◆ What the exercise asks: Without the images, write out the whole listing exactly.

◆ Data provided:
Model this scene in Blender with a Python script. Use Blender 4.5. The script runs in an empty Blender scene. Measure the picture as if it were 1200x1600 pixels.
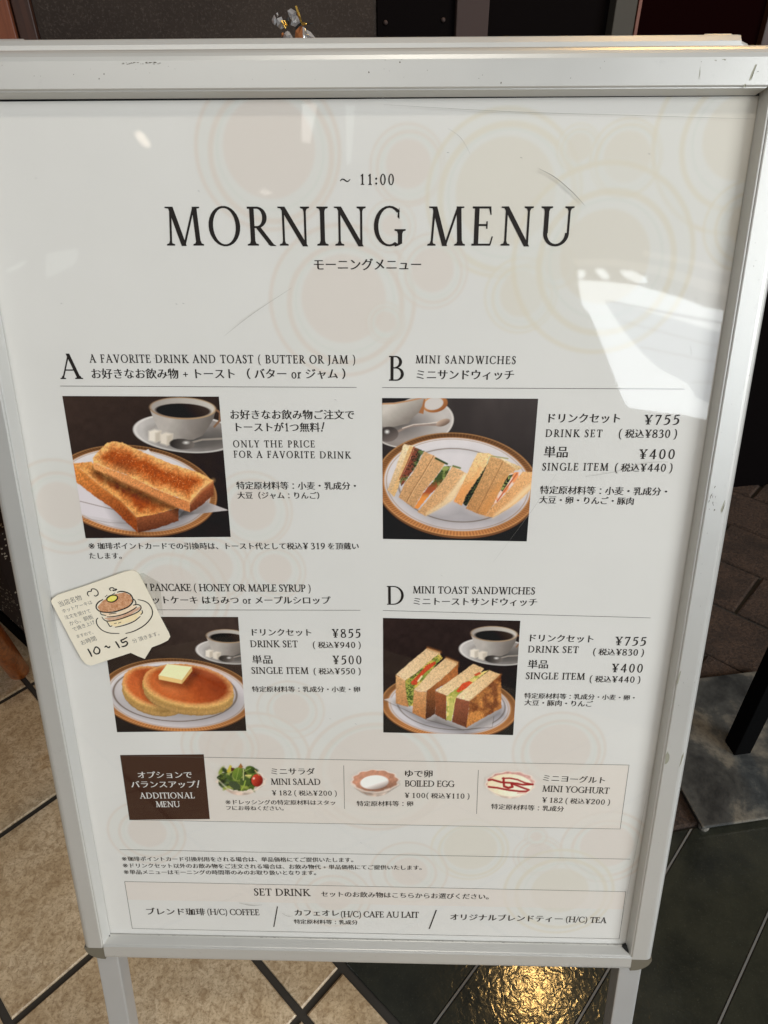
import bpy, bmesh, math, random
import numpy as np
from mathutils import Vector, Matrix

S = bpy.context.scene
COL = S.collection
random.seed(4)

# ------------------------------------------------------------------ camera
cd = bpy.data.cameras.new('camera')
cam = bpy.data.objects.new('camera', cd); COL.objects.link(cam)
R = [[0.99973546, -0.00766234, 0.02168634], [0.02211432, 0.57938481, -0.81475407], [-0.00632182, 0.81501811, 0.57940099]]
mw = Matrix.Identity(4)
for i in range(3):
    for j in range(3): mw[i][j] = R[i][j]
mw.translation = (0.03366805, -0.33135305, 1.16540979)
cam.matrix_world = mw
cd.sensor_fit = 'VERTICAL'; cd.sensor_height = 36.0; cd.lens = 24.0075
cd.clip_start = 0.02; cd.clip_end = 60
S.camera = cam
# ------------------------------------------------------------------ world, light, exposure
wd = bpy.data.worlds.new('World'); S.world = wd; wd.use_nodes = True
bg = wd.node_tree.nodes['Background']; bg.inputs[0].default_value = (0.93, 0.95, 1.0, 1); bg.inputs[1].default_value = 0.13
S.view_settings.view_transform = 'Standard'; S.view_settings.look = 'None'
S.view_settings.exposure = 0.0; S.view_settings.gamma = 1.0
S.view_settings.use_curve_mapping = False
def area(name, loc, target, size, size_y, power, col):
    l = bpy.data.lights.new(name, 'AREA'); l.shape = 'RECTANGLE'; l.size = size; l.size_y = size_y
    l.energy = power; l.color = col
    o = bpy.data.objects.new(name, l); COL.objects.link(o); o.location = loc
    o.rotation_euler = (Vector(target) - Vector(loc)).to_track_quat('-Z', 'Y').to_euler()
    return o
area('daylight_opening', (4.6, -3.2, 3.0), (0.1, 0.2, 0.6), 3.0, 2.4, 312, (0.93, 0.97, 1.0))
area('arcade_daylight', (-1.8, -4.4, 4.9), (0.0, 0.2, 0.4), 4.0, 1.6, 58, (1.0, 0.975, 0.93))
area('ceiling_spot', (0.05, -0.62, 3.2), (0.0, 0.2, 0.9), 0.16, 0.16, 11, (1.0, 0.94, 0.84))

# ------------------------------------------------------------------ helpers
def s2l(c):
    c = np.asarray(c, float) / 255.0
    return np.where(c <= 0.04045, c / 12.92, ((c + 0.055) / 1.055) ** 2.4)
def rgb(*c):
    a = s2l(c); return (float(a[0]), float(a[1]), float(a[2]), 1.0)
def alb(c, veil=0.010):            # printed ink: colour seen under the same light as the paper
    return np.clip(s2l(c) / s2l(200) * 0.72 - veil, 0.003, 0.95)

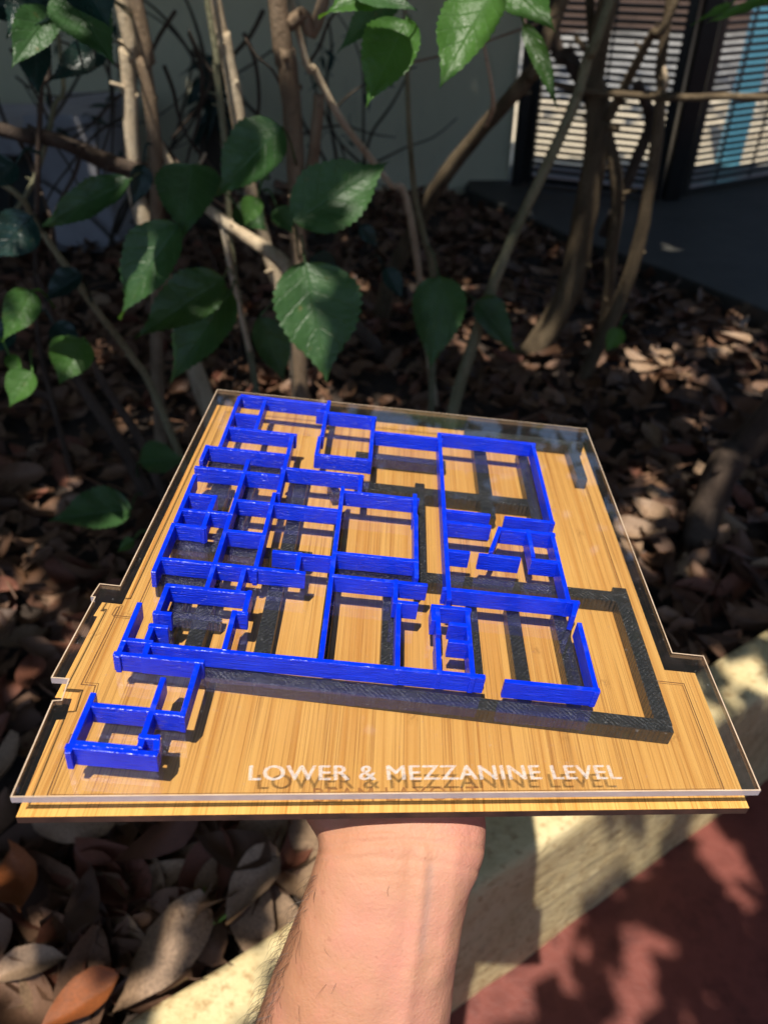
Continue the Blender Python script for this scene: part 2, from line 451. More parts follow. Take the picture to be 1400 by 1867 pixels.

◆ Response:
Model this scene in Blender with a Python script. Use Blender 4.5. The script runs in an empty Blender scene. Measure the picture as if it were 1200x1600 pixels.
import bpy, bmesh, math, random
import numpy as np
from mathutils import Vector, Matrix

S = bpy.context.scene
COL = S.collection
random.seed(4)

# ------------------------------------------------------------------ camera
cd = bpy.data.cameras.new('camera')
cam = bpy.data.objects.new('camera', cd); COL.objects.link(cam)
R = [[0.99973546, -0.00766234, 0.02168634], [0.02211432, 0.57938481, -0.81475407], [-0.00632182, 0.81501811, 0.57940099]]
mw = Matrix.Identity(4)
for i in range(3):
    for j in range(3): mw[i][j] = R[i][j]
mw.translation = (0.03366805, -0.33135305, 1.16540979)
cam.matrix_world = mw
cd.sensor_fit = 'VERTICAL'; cd.sensor_height = 36.0; cd.lens = 24.0075
cd.clip_start = 0.02; cd.clip_end = 60
S.camera = cam
# ------------------------------------------------------------------ world, light, exposure
wd = bpy.data.worlds.new('World'); S.world = wd; wd.use_nodes = True
bg = wd.node_tree.nodes['Background']; bg.inputs[0].default_value = (0.93, 0.95, 1.0, 1); bg.inputs[1].default_value = 0.13
S.view_settings.view_transform = 'Standard'; S.view_settings.look = 'None'
S.view_settings.exposure = 0.0; S.view_settings.gamma = 1.0
S.view_settings.use_curve_mapping = False
def area(name, loc, target, size, size_y, power, col):
    l = bpy.data.lights.new(name, 'AREA'); l.shape = 'RECTANGLE'; l.size = size; l.size_y = size_y
    l.energy = power; l.color = col
    o = bpy.data.objects.new(name, l); COL.objects.link(o); o.location = loc
    o.rotation_euler = (Vector(target) - Vector(loc)).to_track_quat('-Z', 'Y').to_euler()
    return o
area('daylight_opening', (4.6, -3.2, 3.0), (0.1, 0.2, 0.6), 3.0, 2.4, 312, (0.93, 0.97, 1.0))
area('arcade_daylight', (-1.8, -4.4, 4.9), (0.0, 0.2, 0.4), 4.0, 1.6, 58, (1.0, 0.975, 0.93))
area('ceiling_spot', (0.05, -0.62, 3.2), (0.0, 0.2, 0.9), 0.16, 0.16, 11, (1.0, 0.94, 0.84))

# ------------------------------------------------------------------ helpers
def s2l(c):
    c = np.asarray(c, float) / 255.0
    return np.where(c <= 0.04045, c / 12.92, ((c + 0.055) / 1.055) ** 2.4)
def rgb(*c):
    a = s2l(c); return (float(a[0]), float(a[1]), float(a[2]), 1.0)
def alb(c, veil=0.010):            # printed ink: colour seen under the same light as the paper
    return np.clip(s2l(c) / s2l(200) * 0.72 - veil, 0.003, 0.95)

Continue the Blender Python script for this scene: part 2, from line 451. More parts follow. Take the picture to be 1400 by 1867 pixels.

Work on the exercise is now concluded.